• _WHAT TO PRODUCE_:
Transcribe the material exactly. Images do not belong in the copy.

• _MATERIAL_:
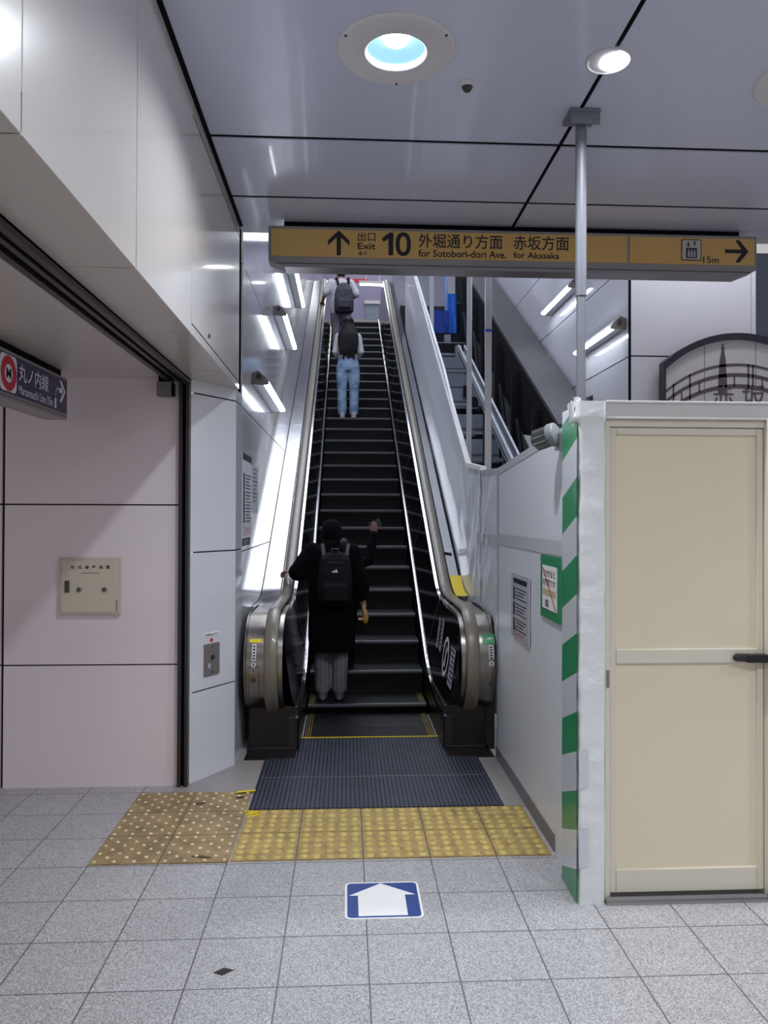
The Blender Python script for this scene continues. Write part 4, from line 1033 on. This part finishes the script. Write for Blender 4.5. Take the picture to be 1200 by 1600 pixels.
# side girder with sooty face
mb = MB(); mb.prism([(7.15, inc(7.15, 2.10)), (14.2, inc(14.2, 2.10)), (14.2, inc(14.2, 1.35)), (7.15, inc(7.15, 1.35))], 'x', 2.0, 2.36); mb.build('side_girder', concrete, t)
mb = MB(); mb.prism([(7.15, inc(7.15, 2.10)), (14.2, inc(14.2, 2.10)), (14.2, inc(14.2, 2.15)), (7.15, inc(7.15, 2.15))], 'x', 1.985, 2.36); mb.build('girder_cap', concrete_cap, t)
for x0, x1 in ((1.33, 1.35), (1.40, 1.42)):
    mb = MB(); mb.prism([(6.15, inc(6.15, 2.30)), (9.2, inc(9.2, 2.17)), (9.2, inc(9.2, 2.05)), (6.15, inc(6.15, 2.18))], 'x', x0, x1); mb.build('guide_rail', beam_m, t)
mb = MB(); mb.prism([(6.15, inc(6.15, 2.22)), (9.2, inc(9.2, 2.09)), (9.2, inc(9.2, 2.07)), (6.15, inc(6.15, 2.20))], 'x', 1.33, 1.42); mb.build('guide_rail_web', plate_blue, t)
for y in (6.6, 7.6, 8.6):
    mb = MB(); mb.box(1.36, 1.39, y, y + .06, inc(y, .2), inc(y, 2.15)); mb.build('rail_strut', truss_m, t)
for y in (7.8, 8.8, 9.8, 10.8, 11.8, 12.8):
    mb = MB(); mb.box(1.90, 1.98, y, y + .08, inc(y, -.3), inc(y, 2.0)); mb.build('upright', truss_m, t)
    mb = MB(); mb.tube([(1.94, y + .04, inc(y, .4)), (1.94, y + .9, inc(y + .9, 1.5))], .03, 8); mb.build('diagonal_brace', truss_m, t)
mb = MB(); mb.add([(1.55, 6.62, 2.36), (1.66, 6.60, 2.33), (1.70, 6.62, 2.16), (1.72, 6.62, 2.10), (1.66, 6.62, 2.17), (1.60, 6.62, 2.34)], [(0,1,2,3,4,5)]); mb.xf(lambda p: p)
mb2 = MB(); mb2.prism([(1.53, 2.40), (1.66, 2.38), (1.68, 2.20), (1.70, 2.06), (1.64, 2.10), (1.60, 2.24)], 'y', 6.60, 6.63); mb2.build('bent_bracket', mat('bracket_white', rgb(196, 206, 214), .4), t)
mb = MB(); mb.tube([(1.40, 6.62, 2.02), (1.56, 6.62, 2.22)], .018, 8); mb.build('bracket_arm', beam_m, t)
for k in range(14):
    random.seed(k + 40); y = random.uniform(8, 12.5); x = random.uniform(1.6, 1.95)
    mb = MB(); a = Vector((x, y, inc(y, random.uniform(.6, 1.3)))); mb.box(a.x - .05, a.x + .05, a.y - .05, a.y + .06, a.z - .06, a.z + random.uniform(.02, .2)); mb.build('machine_bracket', truss_m if k % 3 else beam_m, t)
mb = MB(); mb.prism([(13.2, inc(13.2, .2)), (14.2, inc(14.2, .2)), (14.2, inc(14.2, 1.0)), (13.2, inc(13.2, 1.5))], 'x', 1.74, 1.97); mb.build('drive_unit', truss_m, t)
def post(x, y, z0, z1, w_, label):
    mb = MB(); mb.box(x - w_/2, x + w_/2, y - w_/2, y + w_/2, z0, z1)
    return tag(mb.build('scaffold_post', post_m, bevel=.004), label, 'post', 'square metal posts behind the hoarding')
post_m = mat('post_zinc', rgb(186, 186, 190), .32, .6, vary=.08, vscale=6)
post(1.12, 7.02, inc(7.0, -.4), 6.2, .042, 'square metal post without tape, left one of the tall pair behind the hoarding')
pp = post(1.165, 6.32, -.15, 5.6, .050, 'square metal post with a blue tape band behind the white hoarding')
mb = MB(); mb.box(1.165 - .028, 1.165 + .028, 6.32 - .028, 6.32 + .028, 3.215, 3.235); W[pp.name] = Vector(pp.location); mb.build('tape_band', tarp, pp)
post(1.165, 10.6, inc(10.6, -.5), 6.35, .06, 'short pale square post seen beyond the hoarding, left of the tall pair')
mb = MB(); mb.box(1.66, 1.71, 13.02, 13.07, inc(13, .4), 8.0); tag(mb.build('scaffold_post', mat('post_blue', rgb(130, 168, 220), .4)), 'bluish square post beside the blue tarpaulin near the top', 'post')
mb = MB(); rows = [[(1.36 + .05*i, 12.92 + .02*math.sin(i*1.7 + k), inc(12.92, .98) + .08*k) for k in range(7)] for i in range(8)]; mb.grid(rows); mb.grid([[(p[0], p[1] + .01, p[2]) for p in r] for r in rows]); tag(mb.build('tarpaulin', tarp, smooth=True, recalc=False), 'bright blue tarpaulin hung low behind the dismantled escalator', 'tarpaulin')
mb = MB(); rows = [[(1.70 + .03*i, 12.98 + .015*math.sin(i*2 + k), inc(12.98, .98) + .15*k) for k in range(6)] for i in range(6)]; mb.grid(rows); mb.grid([[(p[0], p[1] + .01, p[2]) for p in r] for r in rows]); tag(mb.build('tarpaulin', mat('tarp_bright', rgb(40, 110, 220), .45), smooth=True, recalc=False), 'small upright blue tarpaulin piece beside the bluish post', 'tarpaulin')

# ------------------------------------------------------------------ upper concourse far away
t = thing('shutter', 'grey roller shutter on the lavender wall at the escalator top', 'shutter', (.85, 23.95, 7.4))
mb = MB()
for k in range(14): mb.box(.56, 1.06, 23.93, 23.96, 7.62 + .045*k, 7.655 + .045*k)
mb.box(.56, 1.06, 23.955, 23.98, 7.6, 8.25); mb.build('slat_curtain', plate_blue, t)
mb = MB(); mb.box(.54, 1.08, 23.86, 23.99, 8.25, 8.35); mb.build('shutter_housing', ring_m, t)
def tube_lamp(x0, x1, y, z, label):
    t = thing('tube_lamp', label, 'ceiling light', ((x0+x1)/2, y, z), 'long lamps in the upper hall')
    mb = MB(); mb.box(x0, x1, y - .09, y + .09, z + .02, z + .10); mb.build('housing', ring_m, t)
    mb = MB(); mb.box(x0 + .03, x1 - .03, y - .07, y + .07, z, z + .02); mb.build('diffuser', tube_glow, t)
    mb = MB(); mb.cyl((x0 + .2, y, z + .1), (x0 + .2, y, 10.2), .012, 8); mb.build('hanger', ring_m, t)
    mb = MB(); mb.cyl((x1 - .2, y, z + .1), (x1 - .2, y, 10.2), .012, 8); mb.build('hanger', ring_m, t)
    return t
tube_glow = mat('tube_glow', (1, 1, 1, 1), .5, emit=(.95, 1, .92, 1), es=9)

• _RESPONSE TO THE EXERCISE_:
The Blender Python script for this scene continues. Write part 4, from line 1033 on. This part finishes the script. Write for Blender 4.5. Take the picture to be 1200 by 1600 pixels.
# side girder with sooty face
mb = MB(); mb.prism([(7.15, inc(7.15, 2.10)), (14.2, inc(14.2, 2.10)), (14.2, inc(14.2, 1.35)), (7.15, inc(7.15, 1.35))], 'x', 2.0, 2.36); mb.build('side_girder', concrete, t)
mb = MB(); mb.prism([(7.15, inc(7.15, 2.10)), (14.2, inc(14.2, 2.10)), (14.2, inc(14.2, 2.15)), (7.15, inc(7.15, 2.15))], 'x', 1.985, 2.36); mb.build('girder_cap', concrete_cap, t)
for x0, x1 in ((1.33, 1.35), (1.40, 1.42)):
    mb = MB(); mb.prism([(6.15, inc(6.15, 2.30)), (9.2, inc(9.2, 2.17)), (9.2, inc(9.2, 2.05)), (6.15, inc(6.15, 2.18))], 'x', x0, x1); mb.build('guide_rail', beam_m, t)
mb = MB(); mb.prism([(6.15, inc(6.15, 2.22)), (9.2, inc(9.2, 2.09)), (9.2, inc(9.2, 2.07)), (6.15, inc(6.15, 2.20))], 'x', 1.33, 1.42); mb.build('guide_rail_web', plate_blue, t)
for y in (6.6, 7.6, 8.6):
    mb = MB(); mb.box(1.36, 1.39, y, y + .06, inc(y, .2), inc(y, 2.15)); mb.build('rail_strut', truss_m, t)
for y in (7.8, 8.8, 9.8, 10.8, 11.8, 12.8):
    mb = MB(); mb.box(1.90, 1.98, y, y + .08, inc(y, -.3), inc(y, 2.0)); mb.build('upright', truss_m, t)
    mb = MB(); mb.tube([(1.94, y + .04, inc(y, .4)), (1.94, y + .9, inc(y + .9, 1.5))], .03, 8); mb.build('diagonal_brace', truss_m, t)
mb = MB(); mb.add([(1.55, 6.62, 2.36), (1.66, 6.60, 2.33), (1.70, 6.62, 2.16), (1.72, 6.62, 2.10), (1.66, 6.62, 2.17), (1.60, 6.62, 2.34)], [(0,1,2,3,4,5)]); mb.xf(lambda p: p)
mb2 = MB(); mb2.prism([(1.53, 2.40), (1.66, 2.38), (1.68, 2.20), (1.70, 2.06), (1.64, 2.10), (1.60, 2.24)], 'y', 6.60, 6.63); mb2.build('bent_bracket', mat('bracket_white', rgb(196, 206, 214), .4), t)
mb = MB(); mb.tube([(1.40, 6.62, 2.02), (1.56, 6.62, 2.22)], .018, 8); mb.build('bracket_arm', beam_m, t)
for k in range(14):
    random.seed(k + 40); y = random.uniform(8, 12.5); x = random.uniform(1.6, 1.95)
    mb = MB(); a = Vector((x, y, inc(y, random.uniform(.6, 1.3)))); mb.box(a.x - .05, a.x + .05, a.y - .05, a.y + .06, a.z - .06, a.z + random.uniform(.02, .2)); mb.build('machine_bracket', truss_m if k % 3 else beam_m, t)
mb = MB(); mb.prism([(13.2, inc(13.2, .2)), (14.2, inc(14.2, .2)), (14.2, inc(14.2, 1.0)), (13.2, inc(13.2, 1.5))], 'x', 1.74, 1.97); mb.build('drive_unit', truss_m, t)
def post(x, y, z0, z1, w_, label):
    mb = MB(); mb.box(x - w_/2, x + w_/2, y - w_/2, y + w_/2, z0, z1)
    return tag(mb.build('scaffold_post', post_m, bevel=.004), label, 'post', 'square metal posts behind the hoarding')
post_m = mat('post_zinc', rgb(186, 186, 190), .32, .6, vary=.08, vscale=6)
post(1.12, 7.02, inc(7.0, -.4), 6.2, .042, 'square metal post without tape, left one of the tall pair behind the hoarding')
pp = post(1.165, 6.32, -.15, 5.6, .050, 'square metal post with a blue tape band behind the white hoarding')
mb = MB(); mb.box(1.165 - .028, 1.165 + .028, 6.32 - .028, 6.32 + .028, 3.215, 3.235); W[pp.name] = Vector(pp.location); mb.build('tape_band', tarp, pp)
post(1.165, 10.6, inc(10.6, -.5), 6.35, .06, 'short pale square post seen beyond the hoarding, left of the tall pair')
mb = MB(); mb.box(1.66, 1.71, 13.02, 13.07, inc(13, .4), 8.0); tag(mb.build('scaffold_post', mat('post_blue', rgb(130, 168, 220), .4)), 'bluish square post beside the blue tarpaulin near the top', 'post')
mb = MB(); rows = [[(1.36 + .05*i, 12.92 + .02*math.sin(i*1.7 + k), inc(12.92, .98) + .08*k) for k in range(7)] for i in range(8)]; mb.grid(rows); mb.grid([[(p[0], p[1] + .01, p[2]) for p in r] for r in rows]); tag(mb.build('tarpaulin', tarp, smooth=True, recalc=False), 'bright blue tarpaulin hung low behind the dismantled escalator', 'tarpaulin')
mb = MB(); rows = [[(1.70 + .03*i, 12.98 + .015*math.sin(i*2 + k), inc(12.98, .98) + .15*k) for k in range(6)] for i in range(6)]; mb.grid(rows); mb.grid([[(p[0], p[1] + .01, p[2]) for p in r] for r in rows]); tag(mb.build('tarpaulin', mat('tarp_bright', rgb(40, 110, 220), .45), smooth=True, recalc=False), 'small upright blue tarpaulin piece beside the bluish post', 'tarpaulin')

# ------------------------------------------------------------------ upper concourse far away
t = thing('shutter', 'grey roller shutter on the lavender wall at the escalator top', 'shutter', (.85, 23.95, 7.4))
mb = MB()
for k in range(14): mb.box(.56, 1.06, 23.93, 23.96, 7.62 + .045*k, 7.655 + .045*k)
mb.box(.56, 1.06, 23.955, 23.98, 7.6, 8.25); mb.build('slat_curtain', plate_blue, t)
mb = MB(); mb.box(.54, 1.08, 23.86, 23.99, 8.25, 8.35); mb.build('shutter_housing', ring_m, t)
def tube_lamp(x0, x1, y, z, label):
    t = thing('tube_lamp', label, 'ceiling light', ((x0+x1)/2, y, z), 'long lamps in the upper hall')
    mb = MB(); mb.box(x0, x1, y - .09, y + .09, z + .02, z + .10); mb.build('housing', ring_m, t)
    mb = MB(); mb.box(x0 + .03, x1 - .03, y - .07, y + .07, z, z + .02); mb.build('diffuser', tube_glow, t)
    mb = MB(); mb.cyl((x0 + .2, y, z + .1), (x0 + .2, y, 10.2), .012, 8); mb.build('hanger', ring_m, t)
    mb = MB(); mb.cyl((x1 - .2, y, z + .1), (x1 - .2, y, 10.2), .012, 8); mb.build('hanger', ring_m, t)
    return t
tube_glow = mat('tube_glow', (1, 1, 1, 1), .5, emit=(.95, 1, .92, 1), es=9)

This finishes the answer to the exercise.